_What you are asked to do_: Write out the whole listing again, exactly.

-*-

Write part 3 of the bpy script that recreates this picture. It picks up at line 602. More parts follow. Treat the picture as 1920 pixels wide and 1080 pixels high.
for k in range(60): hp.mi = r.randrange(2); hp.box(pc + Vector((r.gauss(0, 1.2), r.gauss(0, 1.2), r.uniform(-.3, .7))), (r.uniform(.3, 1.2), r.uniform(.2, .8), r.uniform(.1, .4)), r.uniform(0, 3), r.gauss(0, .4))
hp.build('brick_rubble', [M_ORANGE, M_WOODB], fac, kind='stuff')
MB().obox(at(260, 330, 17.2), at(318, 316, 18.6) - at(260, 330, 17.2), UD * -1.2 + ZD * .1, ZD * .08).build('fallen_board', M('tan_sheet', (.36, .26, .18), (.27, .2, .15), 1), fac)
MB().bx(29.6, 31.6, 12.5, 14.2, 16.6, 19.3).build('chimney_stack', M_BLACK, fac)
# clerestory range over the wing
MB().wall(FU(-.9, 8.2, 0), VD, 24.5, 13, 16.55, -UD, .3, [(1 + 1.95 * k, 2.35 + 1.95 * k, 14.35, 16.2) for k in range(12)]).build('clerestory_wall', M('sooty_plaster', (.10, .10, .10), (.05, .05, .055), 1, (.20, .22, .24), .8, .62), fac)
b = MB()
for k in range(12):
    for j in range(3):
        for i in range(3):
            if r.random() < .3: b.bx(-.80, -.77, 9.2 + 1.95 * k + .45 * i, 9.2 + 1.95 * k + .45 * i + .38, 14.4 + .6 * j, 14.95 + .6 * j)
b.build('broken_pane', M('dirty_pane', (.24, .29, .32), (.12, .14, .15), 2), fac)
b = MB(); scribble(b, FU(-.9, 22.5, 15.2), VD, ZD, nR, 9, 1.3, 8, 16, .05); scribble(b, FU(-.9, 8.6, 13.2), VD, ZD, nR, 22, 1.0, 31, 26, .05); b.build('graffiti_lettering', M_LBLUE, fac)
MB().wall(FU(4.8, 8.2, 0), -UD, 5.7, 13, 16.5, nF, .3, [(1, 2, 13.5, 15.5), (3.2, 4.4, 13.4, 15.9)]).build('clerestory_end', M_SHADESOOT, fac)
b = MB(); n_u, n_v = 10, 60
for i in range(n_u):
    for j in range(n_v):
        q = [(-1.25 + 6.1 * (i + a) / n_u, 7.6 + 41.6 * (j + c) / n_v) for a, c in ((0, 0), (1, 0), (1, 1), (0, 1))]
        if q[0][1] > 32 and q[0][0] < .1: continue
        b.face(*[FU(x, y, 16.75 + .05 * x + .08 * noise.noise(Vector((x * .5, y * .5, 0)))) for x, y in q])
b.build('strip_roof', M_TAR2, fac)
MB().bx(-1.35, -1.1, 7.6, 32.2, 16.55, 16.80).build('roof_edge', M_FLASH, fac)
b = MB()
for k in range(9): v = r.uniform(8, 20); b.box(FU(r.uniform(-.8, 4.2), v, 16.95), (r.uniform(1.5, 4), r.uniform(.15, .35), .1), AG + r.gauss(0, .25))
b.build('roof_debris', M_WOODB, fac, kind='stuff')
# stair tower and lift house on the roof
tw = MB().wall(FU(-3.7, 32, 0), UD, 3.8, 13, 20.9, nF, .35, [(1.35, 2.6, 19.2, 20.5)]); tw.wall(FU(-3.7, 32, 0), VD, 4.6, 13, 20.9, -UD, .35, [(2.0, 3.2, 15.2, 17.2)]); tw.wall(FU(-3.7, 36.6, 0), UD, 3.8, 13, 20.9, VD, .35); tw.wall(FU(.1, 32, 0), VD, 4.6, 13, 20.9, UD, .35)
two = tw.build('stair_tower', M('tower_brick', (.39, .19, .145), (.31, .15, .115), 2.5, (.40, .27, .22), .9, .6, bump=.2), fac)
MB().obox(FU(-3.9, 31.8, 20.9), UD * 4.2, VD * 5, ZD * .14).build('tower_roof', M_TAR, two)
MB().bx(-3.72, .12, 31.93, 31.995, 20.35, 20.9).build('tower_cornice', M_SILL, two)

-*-

_Exercise answer_:
Write part 3 of the bpy script that recreates this picture. It picks up at line 602. More parts follow. Treat the picture as 1920 pixels wide and 1080 pixels high.
for k in range(60): hp.mi = r.randrange(2); hp.box(pc + Vector((r.gauss(0, 1.2), r.gauss(0, 1.2), r.uniform(-.3, .7))), (r.uniform(.3, 1.2), r.uniform(.2, .8), r.uniform(.1, .4)), r.uniform(0, 3), r.gauss(0, .4))
hp.build('brick_rubble', [M_ORANGE, M_WOODB], fac, kind='stuff')
MB().obox(at(260, 330, 17.2), at(318, 316, 18.6) - at(260, 330, 17.2), UD * -1.2 + ZD * .1, ZD * .08).build('fallen_board', M('tan_sheet', (.36, .26, .18), (.27, .2, .15), 1), fac)
MB().bx(29.6, 31.6, 12.5, 14.2, 16.6, 19.3).build('chimney_stack', M_BLACK, fac)
# clerestory range over the wing
MB().wall(FU(-.9, 8.2, 0), VD, 24.5, 13, 16.55, -UD, .3, [(1 + 1.95 * k, 2.35 + 1.95 * k, 14.35, 16.2) for k in range(12)]).build('clerestory_wall', M('sooty_plaster', (.10, .10, .10), (.05, .05, .055), 1, (.20, .22, .24), .8, .62), fac)
b = MB()
for k in range(12):
    for j in range(3):
        for i in range(3):
            if r.random() < .3: b.bx(-.80, -.77, 9.2 + 1.95 * k + .45 * i, 9.2 + 1.95 * k + .45 * i + .38, 14.4 + .6 * j, 14.95 + .6 * j)
b.build('broken_pane', M('dirty_pane', (.24, .29, .32), (.12, .14, .15), 2), fac)
b = MB(); scribble(b, FU(-.9, 22.5, 15.2), VD, ZD, nR, 9, 1.3, 8, 16, .05); scribble(b, FU(-.9, 8.6, 13.2), VD, ZD, nR, 22, 1.0, 31, 26, .05); b.build('graffiti_lettering', M_LBLUE, fac)
MB().wall(FU(4.8, 8.2, 0), -UD, 5.7, 13, 16.5, nF, .3, [(1, 2, 13.5, 15.5), (3.2, 4.4, 13.4, 15.9)]).build('clerestory_end', M_SHADESOOT, fac)
b = MB(); n_u, n_v = 10, 60
for i in range(n_u):
    for j in range(n_v):
        q = [(-1.25 + 6.1 * (i + a) / n_u, 7.6 + 41.6 * (j + c) / n_v) for a, c in ((0, 0), (1, 0), (1, 1), (0, 1))]
        if q[0][1] > 32 and q[0][0] < .1: continue
        b.face(*[FU(x, y, 16.75 + .05 * x + .08 * noise.noise(Vector((x * .5, y * .5, 0)))) for x, y in q])
b.build('strip_roof', M_TAR2, fac)
MB().bx(-1.35, -1.1, 7.6, 32.2, 16.55, 16.80).build('roof_edge', M_FLASH, fac)
b = MB()
for k in range(9): v = r.uniform(8, 20); b.box(FU(r.uniform(-.8, 4.2), v, 16.95), (r.uniform(1.5, 4), r.uniform(.15, .35), .1), AG + r.gauss(0, .25))
b.build('roof_debris', M_WOODB, fac, kind='stuff')
# stair tower and lift house on the roof
tw = MB().wall(FU(-3.7, 32, 0), UD, 3.8, 13, 20.9, nF, .35, [(1.35, 2.6, 19.2, 20.5)]); tw.wall(FU(-3.7, 32, 0), VD, 4.6, 13, 20.9, -UD, .35, [(2.0, 3.2, 15.2, 17.2)]); tw.wall(FU(-3.7, 36.6, 0), UD, 3.8, 13, 20.9, VD, .35); tw.wall(FU(.1, 32, 0), VD, 4.6, 13, 20.9, UD, .35)
two = tw.build('stair_tower', M('tower_brick', (.39, .19, .145), (.31, .15, .115), 2.5, (.40, .27, .22), .9, .6, bump=.2), fac)
MB().obox(FU(-3.9, 31.8, 20.9), UD * 4.2, VD * 5, ZD * .14).build('tower_roof', M_TAR, two)
MB().bx(-3.72, .12, 31.93, 31.995, 20.35, 20.9).build('tower_cornice', M_SILL, two)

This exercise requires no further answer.